Personalities & Working In The Media

Sharon Boyd asks whether you have to be an extrovert in order to have a successful career in the media sector:

Personalities & Working In The Media

The media industry is one in which working with people is inevitable, so if you’re not really a people person then you should consider this aspect of having an occupation in this particular industry. There are many different personality types, some people are extrovert, others are introvert, and still others are a blend of the two. When choosing a career path you should think about how your personality could impact you in the work that you want to do.

Not everything can be taught in an educational institution, some things come naturally to some people such as leadership, a creative eye or organisational skills. Taking online personality or career tests can give you an insight into the type of work environment suitable to you.

At least one third of the population is introverted. An introvert isn’t someone who is shy as such, they are individuals who gain energy by being alone and they feel more drained when surrounded by others. They may have good social skills, but they simply find being alone and being more concerned with their inner thoughts more comforting. Extroverts on the other hand gain their energy by being around other people and can find being alone boring. Extroverts speak while they think, whereas introverts think before they speak. Most people have a combination of both extroversion and introversion, but knowing your personality type can help to assist you in your career choices.

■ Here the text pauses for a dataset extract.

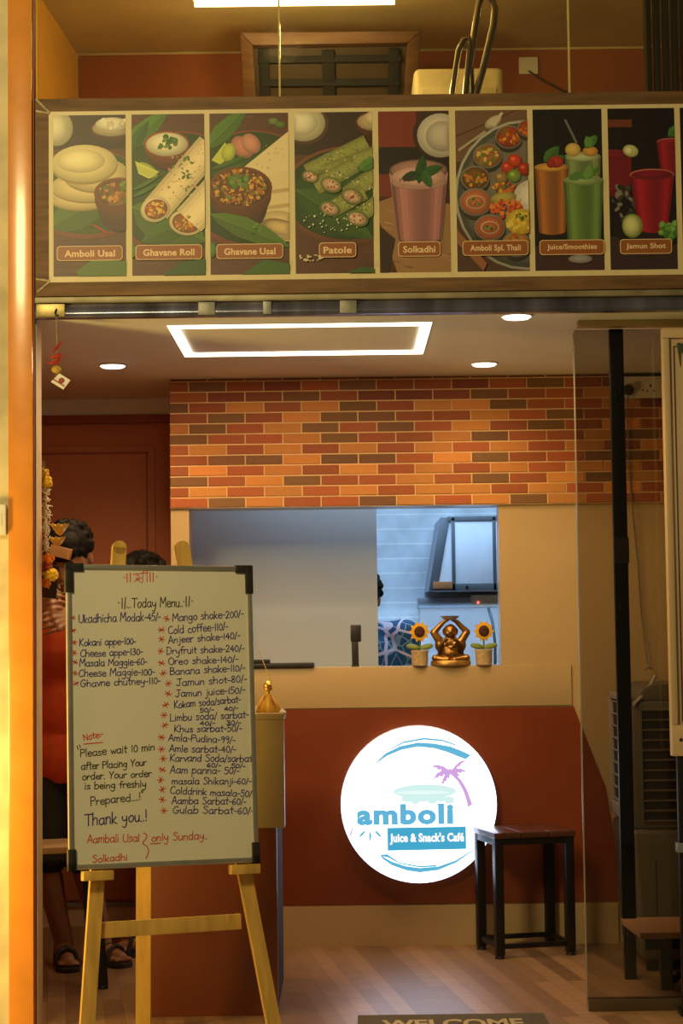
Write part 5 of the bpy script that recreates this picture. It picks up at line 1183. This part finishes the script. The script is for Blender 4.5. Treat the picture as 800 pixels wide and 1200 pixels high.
drawn('red_heading', 'r', [[(156, 673), (173.5, 671)], [(159, 675), (162, 674), (163.5, 676), (161, 678), (158.5, 677.5), (162, 680), (166, 683)], [(157, 681.5), (166, 677)], [(167, 672.5), (167.2, 682)], [(172, 671.5), (172.3, 682)], [(167, 672), (168.5, 668.5), (171, 668), (172.5, 671)]], .0024)
drawn('heading_bars', 'k', [[(143, 701), (143, 713)], [(147, 700), (146, 714)], [(138.5, 706), (139.5, 706.4)]], .003)
drawn('heading_bars', 'k', [[(218, 699), (218, 711)], [(222, 699), (221, 711)], [(224.5, 704), (225.5, 704.4)], [(215, 705), (216, 705.4)]], .003)
drawn('underline', 'r', [[(98, 872), (120, 870)]], .003); drawn('underline', 'r', [[(176, 989), (188, 988)]], .003)
drawn('brace', 'r', [[(168, 976), (172, 979), (170, 984), (167, 988), (172, 992), (174, 998), (171, 1006)]], .003, True)
drawn('quote_mark', 'k', [[(90, 874), (91.5, 878)], [(93, 873), (94, 876)]], .003)

# easel frame
ea = thing('easel', 'tall wooden easel carrying the white menu board', 'easel', (ctr.x, ctr.y+.15, 0))
def back(px, py, d): x, y = hit(px, py, d); return bpt(x, y, d)
def legline(top, bot, d=-.030):
    a, b = back(*top, d), back(*bot, d); dr = (b-a).normalized(); return a, a+dr*((a.z)/-dr.z)
ta, ba = legline((139.5, 642), (114, 1021)); tb2, bb2 = legline((213, 642), (284, 1012))
for (t0_, b0_) in ((ta, ba), (tb2, bb2)):
    d = (t0_-b0_).normalized(); b = MB(); b.bar(b0_, t0_, .042, .022, up=un); b.v[:4] = [V((p.x, p.y, max(0, p.z))) for p in b.v[:4]]
    w2 = d.cross(un).normalized()
    tip = MB(); tip.lathe([(.021, -.011), (.021, .011)], t0_, 24, un)
    b.v += []; n0 = len(b.v); b.v += tip.v; b.f += [[n0+i for i in f2] for f2 in tip.f]; b.c += tip.c; b.m += tip.m
    zmin = min(p.z for p in b.v)
    b.build('front_leg', M['pine'], ea, world=True)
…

If you prefer to work alone but want to be a scriptwriter, you should understand that although you will spend a significant amount of time by yourself writing, this job also involves working with other people. You may be required to give a pitch, discuss ideas with the director, producer and other individuals on the writing team. Writing a book may involve less interaction with others than writing for film or TV, but both require a thick skin due to the critical feedback you will receive which might not always be positive.

When deciding what career you want to do, it’s essential that you know as much as you can of the job so you can handle all that is expected of you. If you’re an extrovert, you may feel frustrated in this position due to the lack of people around you, while if you’re an introvert this part of the job could be ideal. Correspondingly, if you’re an extrovert you may find giving pitches to be a rewarding part of the job, while if you’re an introvert you may find this more challenging.

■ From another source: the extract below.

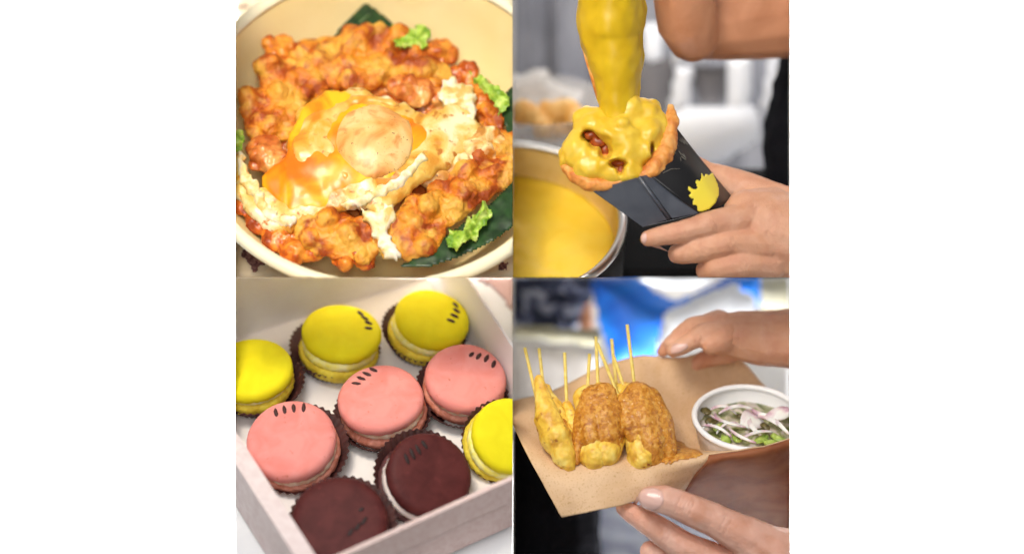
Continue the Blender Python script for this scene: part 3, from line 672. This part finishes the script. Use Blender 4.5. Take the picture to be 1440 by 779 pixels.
def wall(a, b, m, t, h0=HB, h1=HB, out=0, lean=0):
    d = (b-a).normalized(); n = d.cross(up).normalized()
    cent = (front0+right0+back0+left0)/4
    if n.dot(a-cent) < 0: n = -n
    vs = [a-d*0, b+d*0, b+up*h1+n*lean, a+up*h0+n*lean]
    inner = vs; outer = [v+n*t for v in vs]
    return bm_from(inner+outer, [(0, 1, 2, 3), (4, 5, 6, 7), (0, 1, 5, 4), (1, 2, 6, 5), (2, 3, 7, 6), (3, 0, 4, 7)])
def subdiv(bm, n=10):
    bmesh.ops.subdivide_edges(bm, edges=[e for e in bm.edges if e.calc_length() > 100], cuts=n, use_grid_fill=True); return bm
obj('back_wall', wall(left0, back0, M['carton'], 4, 210, 150), M['carton'], box, 3, smooth=False)
obj('right_wall', wall(back0, right0, M['carton'], 4, 100, 100, lean=14), M['carton_lit'], box, 3, smooth=False)
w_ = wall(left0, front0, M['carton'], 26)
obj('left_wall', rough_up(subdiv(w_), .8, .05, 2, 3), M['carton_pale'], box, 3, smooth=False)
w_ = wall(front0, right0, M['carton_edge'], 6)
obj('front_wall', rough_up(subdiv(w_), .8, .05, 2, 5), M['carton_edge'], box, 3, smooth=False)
# folded cuff of the front wall
dd = (right0-front0).normalized(); nn = dd.cross(up).normalized()
if nn.dot(front0-(front0+right0+back0+left0)/4) < 0: nn = -nn
cf = bm_from([Fr+nn*7+up*2-dd*2, Fr+(right0-front0)+nn*7+up*2, Fr+(right0-front0)+nn*10-up*40, Fr+nn*10-up*40-dd*2], [(0, 1, 2, 3)])
obj('front_cuff', rough_up(subdiv(thick(cf, 3), 14), .8, .06, 2, 6), M['carton_edge'], box, 3, smooth=False)
o = tag(obj('cloth', slab(smooth_poly([(655, 385), (740, 380), (745, 470), (722, 440), (690, 405)], 3), lambda x, y, h: f3(x, y, -2)+F3.z*h, 14, res=5, under=4, edge=12, wobble=4), M['dusty'], None, 3), 'blurred dusty pink cloth beyond the right side of the box', 'cloth')

class AxFrame:
    def __init__(s, o, n):
        s.o = o; s.z = n.normalized(); s.x = (Vector((1, 0, 0))-s.z*s.z.x).normalized(); s.y = s.z.cross(s.x)
    to = Frame.to; hit = Frame.hit
MG = 'macaron cakes in the white box'; CGP = 'brown paper cups in the white box'
def macaron(cx, cy, Rm, ratio, th, kind, dashes, dang, label, cuplabel, seed, gap=9, slide=(0, 0), cup_off=(0, 0), cw=1.0):
    s = math.sqrt(1-ratio*ratio); t = R(th)
    n = Vector((math.sin(t)*s, math.cos(t)*s, ratio))
    c0 = f3(cx, cy, 66)
    A = AxFrame(c0, n)
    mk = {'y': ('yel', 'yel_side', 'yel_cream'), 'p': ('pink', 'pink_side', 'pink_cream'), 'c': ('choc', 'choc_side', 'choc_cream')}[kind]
    root = thing('macaron', A.to(0, 0, -60), label, 'macaron', MG)
    wob = lambda amp, sd, f=3: (lambda r, z, a: r*(1+(.035*noise.noise(Vector((math.cos(a)*15+sd, math.sin(a)*15, z*.25))) if z < -16 and r > Rm*.6 else 0)+amp*noise.noise(Vector((math.cos(a)*1.3+sd, math.sin(a)*1.3, z*.08+sd)))+amp*.25*noise.noise(Vector((math.cos(a)*9, math.sin(a)*9, sd)))))
    prof = [(0, .8), (Rm*.3, .7), (Rm*.6, .2), (Rm*.8, -.8), (Rm*.9, -2.2), (Rm*.96, -5), (Rm*.993, -9), (Rm, -14), (Rm*.985, -18.5), (Rm*.95, -20.5), (Rm*.9, -21), (0, -21)]
    obj('top_shell', lathe(A, prof, 72, wob(.02, seed)), M[mk[0]], root, 3)
    Bf = AxFrame(A.to(slide[0], slide[1], 0), n)
    z = -21-gap
    obj('cream', lathe(Bf, [(0, -20.5), (Rm*.88, -20.6), (Rm*.93, -21-gap*.35), (Rm*.94, -21-gap*.7), (Rm*.9, z-.4), (0, z-.5)], 72, wob(.03, seed+5)), M[mk[2]], root, 3)
    prof = [(0, z), (Rm*.9, z), (Rm*.97, z-2), (Rm, z-6), (Rm*.985, z-12), (Rm*.93, z-19), (Rm*.84, z-25), (Rm*.7, z-29), (0, z-30)]
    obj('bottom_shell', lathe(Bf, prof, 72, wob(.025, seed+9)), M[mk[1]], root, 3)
    bpy.context.view_layer.update()
    bv = surf([q for q in root.children if q.name.startswith('top_shell')][0])
    for k, (dx, dy, dl, da) in enumerate(dashes):
        a = R(da); bmD = bmesh.new()
        pc = on(bv, dx, dy, .3); e0, e1 = A.hit(dx-dl*.5*math.cos(a), dy-dl*.5*math.sin(a)), A.hit(dx+dl*.5*math.cos(a), dy+dl*.5*math.sin(a))
        hv = (e1-e0)*.5; hv = hv-A.z*(max(0, (pc-A.o).normalized().dot(hv.normalized()))*0)
        p0, p1 = pc-hv, pc+hv
        pts = [lerp(p0, p1, q/6) for q in range(7)]
        bmD = tube(pts, 1.0, 8)
        for v in bmD.verts:
            q = (v.co-p0).dot((p1-p0).normalized())/max(.1, (p1-p0).length)
            axis = lerp(p0, p1, max(0, min(1, q))); rr = 2.9*math.sqrt(max(0.02, 1-(2*q-1)**2))*random.uniform(.85, 1.15)
            off = v.co-axis; v.co = axis+off*rr-A.z*(off.dot(A.z)*rr*.45)
        obj('dash', bmD, M['dash_choc' if kind == 'c' else 'dash'], root, 3)
    # paper cup
    ca = AxFrame(A.to(cup_off[0], cup_off[1], 0), n)
    zt = -32-gap*.7; zb = z-34
    pleat = lambda r, z_, a: r*(1+.022*math.sin(a*42))
    prof = [(0, zb), (Rm*.80, zb), (Rm*1.125*cw, zt), (Rm*1.14*cw, zt), (Rm*.82, zb-1.5), (0, zb-1.5)]
    o = obj('paper_cup', lathe(ca, prof, 252, pleat), M['liner'], None, 3)
    tag(o, cuplabel, 'paper cup', CGP)
macaron(352, 513, 59, .69, -6, 'y', [], 0, 'yellow macaron without dashes cut off at the left of the box', 'brown cup under the leftmost yellow macaron', 1, gap=6, cup_off=(6, 4))
macaron(481, 461, 57, .66, 6, 'y', [(507, 441, 11, 40), (513, 447.5, 12, 30), (518, 454, 12, 22), (518, 461.5, 12, 8)], 0, 'yellow macaron at the back left with dark dashes at its right edge', 'brown cup under the back left yellow macaron', 2, gap=14, slide=(-2, -3), cup_off=(-8, 6))
macaron(610, 442, 54, .70, 17, 'y', [(640.5, 429, 11, 50), (642, 437, 12, 35), (639, 444, 13, 25), (634, 451, 13, 20)], 0, 'yellow macaron farthest back in the corner of the box', 'brown cup under the farthest back yellow macaron', 3, gap=12, slide=(-5, -3), cup_off=(-6, 4))
macaron(656, 526, 58, .79, 12, 'p', [(663, 498.5, 9, -45), (673, 501, 11, -55), (684, 504, 13, -62), (694, 512, 12, -70)], 0, 'pink macaron at the right next to the white box wall', 'brown cup under the right pink macaron', 4, gap=8, cup_off=(-2, 0))
macaron(534, 555, 61, .74, -6, 'p', [(501, 539, 14, 8), (508, 532, 14, 20), (516, 526, 14, 24), (525, 520, 13, 28)], 0, 'pink macaron in the middle with slanted dashes at its upper left', 'brown cup under the middle pink macaron', 5, gap=10, slide=(3, -2))
macaron(408, 615, 63, .86, -12, 'p', [(388, 580, 13, 80), (400, 576, 13, 80), (413, 574, 13, 84), (427, 573, 14, 92)], 0, 'salmon pink macaron at the front left beside the thick white edge', 'brown cup under the front left pink macaron', 6, gap=7, slide=(3, -3), cup_off=(6, 2))
macaron(477, 729, 67, .90, -4, 'c', [(493, 748, 14, -50), (503, 740, 14, -55), (512, 732, 14, -58), (508, 716, 9, -40)], 0, 'dark chocolate macaron nearest the front corner of the box', 'brown cup under the front corner chocolate macaron', 7, gap=6, cup_off=(2, 4))
macaron(606, 665, 61, .91, 42, 'c', [(572, 645, 18, 70), (580, 638, 18, 66), (588, 632, 17, 62), (597, 625, 15, 55)], 0, 'chocolate macaron showing a white crescent of cream', 'brown cup under the chocolate macaron with white cream', 8, gap=12, slide=(-5, -5), cup_off=(-2, 6))
macaron(720, 610, 55, .92, 38, 'y', [], 0, 'yellow macaron cut off at the right of the box by the front wall', 'brown cup under the right front yellow macaron', 9, gap=13, slide=(-6, -5))

# ================================================================== 4: satay on kraft paper
o = quad_sheet([pt(x, y, -640) for x, y in ((690, 850), (1140, 850), (1140, 360), (690, 360))], 'backdrop', M['grey_back'], 4, 4)
tag(o, 'grey blurred wall far behind the satay', 'backdrop', kind='structure')
bag = thing('garment', pt(950, 500, -420), 'blurred bright blue and white garment behind the satay sticks', 'garment')
obj('blue_panel', flat(smooth_poly([(830, 385), (870, 382), (900, 392), (930, 412), (960, 415), (1010, 395), (1050, 380), (1075, 385), (1068, 430), (1040, 425), (1000, 440), (960, 470), (930, 490), (895, 515), (860, 510), (845, 470), (834, 430)], 4), -430, 26, 8, 5, 16, wobble=3, wf=.03), M['blue'], bag, 4)
obj('white_print', flat(smooth_poly([(934, 440), (960, 425), (1000, 408), (1034, 396), (1042, 408), (1062, 414), (1066, 432), (1058, 450), (1010, 466), (960, 480), (924, 496), (926, 465)], 4), -398, 8, 4, 4, 8, wobble=2, wf=.04), M['bag_white'], bag, 4)
obj('white_top', flat(smooth_poly([(888, 378), (960, 376), (1015, 380), (1005, 394), (965, 408), (935, 406), (905, 396)], 4), -398, 8, 4, 4, 8, wobble=2, wf=.04), M['bag_white'], bag, 4)
p4 = thing('person', pt(770, 560, -500), 'bystander in a navy and white patterned shirt at the upper left', 'person')
bm = bmesh.new(); px_chain(bm, [(720, 380, -520, 62), (770, 395, -510, 58), (800, 400, -500, 44)]); px_chain(bm, [(760, 420, -500, 45), (790, 430, -500, 40), (730, 430, -500, 40)])
obj('shirt', rough_up(fuse(bm, 4, 6), 6, .03, 2, 2), M['navy_print'], p4, 4)
bm = bmesh.new(); px_chain(bm, [(815, 400, -490, 14), (822, 430, -485, 12), (824, 460, -480, 11)])
obj('arm', fuse(bm, 3, 6), M['skin_tan'], p4, 4)
tb = thing('table', pt(790, 560, -420), 'white market table with an olive edge behind the skewers', 'table')
obj('table_top', flat([(715, 452), (845, 462), (848, 490), (715, 476)], -410, 14, 8, 5, 6), M['olive'], tb, 4)
obj('table_skirt', flat([(728, 474), (848, 488), (845, 600), (715, 600), (715, 480)], -440, 14, 8, 6, 8, wobble=3, wf=.03), M['bag'], tb, 4)
o = tag(obj('crate', flat(smooth_poly([(1060, 395), (1120, 390), (1120, 432), (1070, 438)], 4), -480, 20, 8, 5, 10), M['olive'], None, 4), 'olive grey crate at the right behind the wrist', 'crate')
pl = thing('person', pt(790, 790, -300), 'bystander in black trousers behind the lower left of the kraft paper', 'person')
bm = bmesh.new(); px_chain(bm, [(770, 640, -330, 60), (775, 720, -330, 74), (780, 850, -330, 76)]); px_chain(bm, [(735, 640, -340, 40), (735, 850, -340, 50)])
obj('trousers', rough_up(fuse(bm, 4, 6), 5, .02, 2, 6), M['cloth_black'], pl, 4)
F4 = Frame(35, 900, 750, -420)
o = tag(obj('ground', slab([(700, 640), (1130, 640), (1130, 860), (700, 860)], lambda x, y, h: F4.hit(x, y, -60)+Vector((0, 0, h)), 0, res=20, under=6), M['floor_grey'], None, 4), 'grey ground', 'ground', kind='structure')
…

If you are an aspiring director, you need to ensure that you have strong leadership skills, commitment, decisiveness, communication skills and artistic vision. As director you will be involved in all aspects of production so will be working with a large number of people. This job will also involve long working hours, so if you’re introvert you must expect to have little time to yourself to unwind and recharge. This is a job that seems ideal for extroverts who love to be around others and can easily deal with having little alone time. Nevertheless, this does not mean to say that being an introvert excludes you from this career. Director, Stanley Kubric, (‘2001: A Space Odyssey’, ‘A Clockwork Orange’ and ‘Spartacus’) was a hugely successful introverted director. Although Kubric was introverted he still managed to have a huge influence on the industry, and has inspired many other leading directors. He did, however, avoid press interviews and seemed to be very private when it came to discussing the films he was working on, but he did manage to be a great director nonetheless.

A great deal of introverts are good at analysing and typically have insightful natures which can prove useful in the media industry, especially when it comes to observing scripts or schedules and recognising how they can be improved. Introverts can also be extremely focused, which is a great trait to have when working in a noisy environment, which the media industry often is. While some people will be distracted by everything that is going on, introverts can still concentrate on the tasks they need to do. Introverts also radiate a calming influence, which can be beneficial in a stressful environment.

Extroverts conversely are more comfortable working in groups, which is important in the media industry since working with people is often unavoidable. Extroverts are also good at moving into action quickly, which is good when things need to get done fast. Introverts may spend too much time thinking things through and not act quick enough, however acting too quickly may mean that not enough time was spent reflecting on ideas. Extroverts are often energetic which is a useful characteristic when it comes to working in a busy industry like the media, given that this energy could help in motivating other people. In addition, extroverts are generally leaders and plenty of roles in the media industry require people who are good at giving guidance and leading teams of individuals.

Although this industry seems to favour extroverts, there is still definitely room for introverts too. A successful team of people is likely to contain a mixture of personality types, which will result in a selection of different characteristics that fuse well together to produce work to a decent standard. Employers should consider hiring both introverts and extroverts into their companies, seeing the positives in both personality types, and likewise introverts should not feel put off by working in such a people orientated industry, because they certainly have their place.